Recorded data:
• • • • • • •
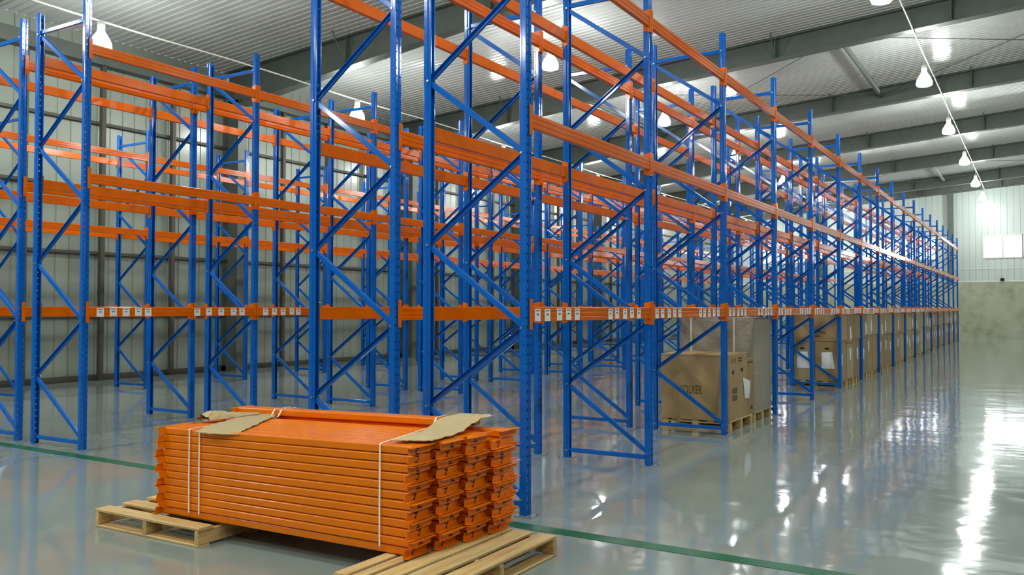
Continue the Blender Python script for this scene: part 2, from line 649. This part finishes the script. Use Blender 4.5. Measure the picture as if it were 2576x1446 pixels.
def brace_mesh(name, y0, z0, y1, z1, side):
    """cold-formed channel in the plane of the frame"""
    p, q = Vector((0, y0, z0)), Vector((0, y1, z1))
    d = (q - p).normalized()
    nrm = Vector((0, -d.z, d.y))
    prof = [(-.015, -.0215), (-.012, -.0245), (.015, -.0245), (.015, -.021), (-.0115, -.021), (-.0115, .021), (.015, .021), (.015, .0245), (-.012, .0245), (-.015, .0215)]
    m = MB()
    m.prism(prof, 0, (q - p).length, lambda a, b, h: p + Vector((a * side, 0, 0)) + nrm * b + d * h)
    return m.mesh(name, M_blue)


NODES = [(0, .135), (1, .85), (0, 1.555), (1, 2.28), (0, 3.015), (1, 3.75), (0, 4.48), (1, 5.20)]
YN = {0: .012, 1: .988}
ME_diag = []
for (s0, z0), (s1, z1) in zip(NODES[:-1], NODES[1:]):
    ME_diag.append(brace_mesh('diagonal_brace', YN[s0], z0 + .012, YN[s1], z1 - .012, 1 if s0 == 0 else -1))
ME_hor = [brace_mesh('horizontal_brace', .012, .093, .988, .093, 1), brace_mesh('horizontal_brace', .012, 5.235, .988, 5.235, 1)]
BOLTS = [(YN[s], z) for s, z in NODES] + [(.988, .093), (.012, 5.235)]

ROWNAME = {'A': 'front row along the open aisle', 'B': 'second row behind the front one', 'C': 'third row past the inner aisle',
           'D': 'fourth row behind the third', 'E': 'single row along the side wall'}


def copy_tree(o, parent=None):
    c = o.copy()
    COL.objects.link(c)
    if parent:
        c.parent = parent
    for ch in KIDS.get(o.name, ()):
        copy_tree(ch, c)
    return c


KIDS = {}


def make_frame(x, y, far):
    t = put('pallet_rack_upright', None, None, (x, y, 0))
    up_ = ME_up_far if far else ME_up
    put('post', up_, t)
    put('post', up_, t, (0, 1, 0), PI)
    put('foot_plate', ME_foot, t)
    put('foot_plate', ME_foot, t, (0, 1, 0), PI)
    for me in ME_diag:
        put('diagonal_brace', me, t)
    for me in ME_hor:
        put('horizontal_brace', me, t)
    if not far:
        for y_, z_ in BOLTS:
            put('bolt', ME_bolt, t, (0, y_, z_))
    return t


for r, y in ROW.items():
    for n in range(NB + 1):
        t = make_frame(n * L, y, n > 4)
        pos = 'nearest upright frame' if n == 0 else ('last upright frame' if n == NB else '%s upright frame from the near end' % ORD[n])
        tag(t, 'blue %s of the %s' % (pos, ROWNAME[r]), 'rack frame', 'blue rack frames')

# ------------------------------------------------------------------ rack beams
def beam_body(x0, x1):
    """box beam along x, face on -y with two rolled grooves"""
    h = .0625
    pr = [(-.042, -h + .005), (-.037, -h), (.004, -h), (.008, -h + .004), (.008, h - .004), (.004, h), (-.037, h), (-.042, h - .005),
          (-.042, .030), (-.038, .026), (-.038, .018), (-.042, .014), (-.042, -.014), (-.038, -.018), (-.038, -.026), (-.042, -.030)]
    return MB().prism(pr, x0, x1, lambda a, b, hh: (hh, a, b))


def connector(sg):
    """L plate with hooks, at the beam end x = 0; sg = +1 at the right-hand end"""
    m = MB()
    hz = .1275
    m.prism([(-.046, -hz), (.030, -hz + .02), (.030, hz - .02), (-.046, hz)], 0, .004 * sg, lambda a, b, h: (h, a, b))
    m.prism([(0.0, -hz), (.042, -hz), (.044, -hz + .004), (.044, hz - .004), (.042, hz), (0.0, hz)], -.0462, -.0418, lambda a, b, h: (a * sg, h, b))
    for z in (-.095, -.045, .03, .075, .11):
        m.tube((.026 * sg, -.0462, z), (.026 * sg, -.049, z), .006, 6)
        m.tube((.004 * sg, -.018, z), (.0065 * sg, -.018, z), .006, 6)
    return m


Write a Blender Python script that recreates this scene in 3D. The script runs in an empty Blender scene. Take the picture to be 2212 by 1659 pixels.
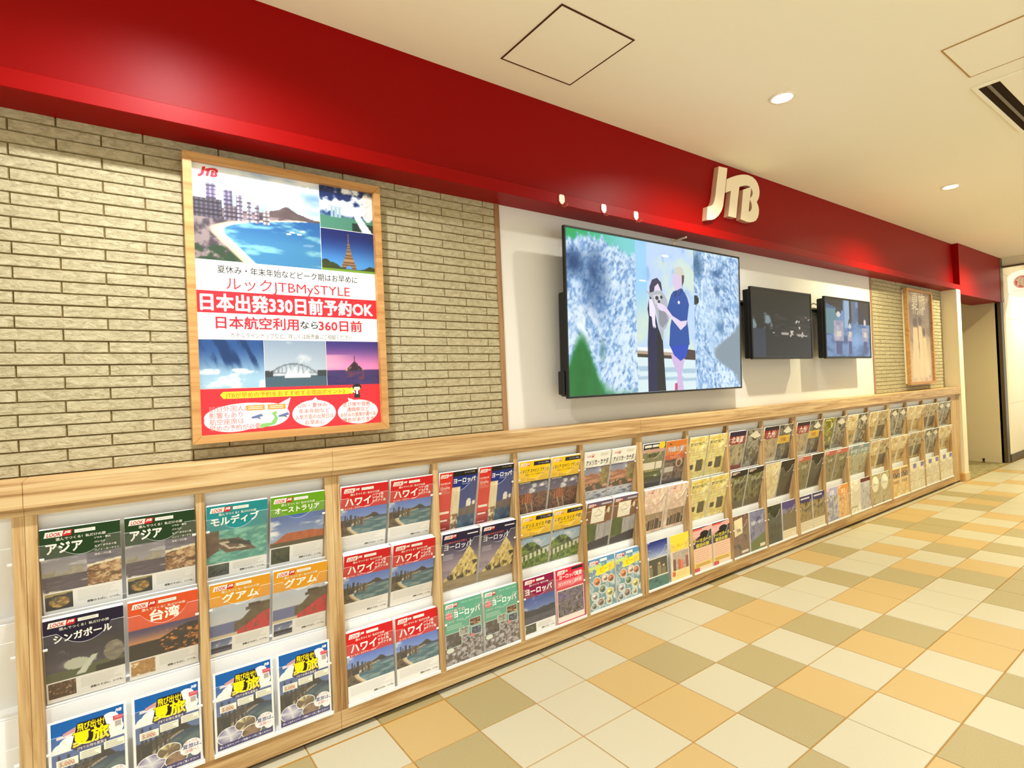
• • • • • • •
• SET TASK: Check every line in the material above for the string "picture", then give only the number of lines that have it.

• TASK SOLUTION: 2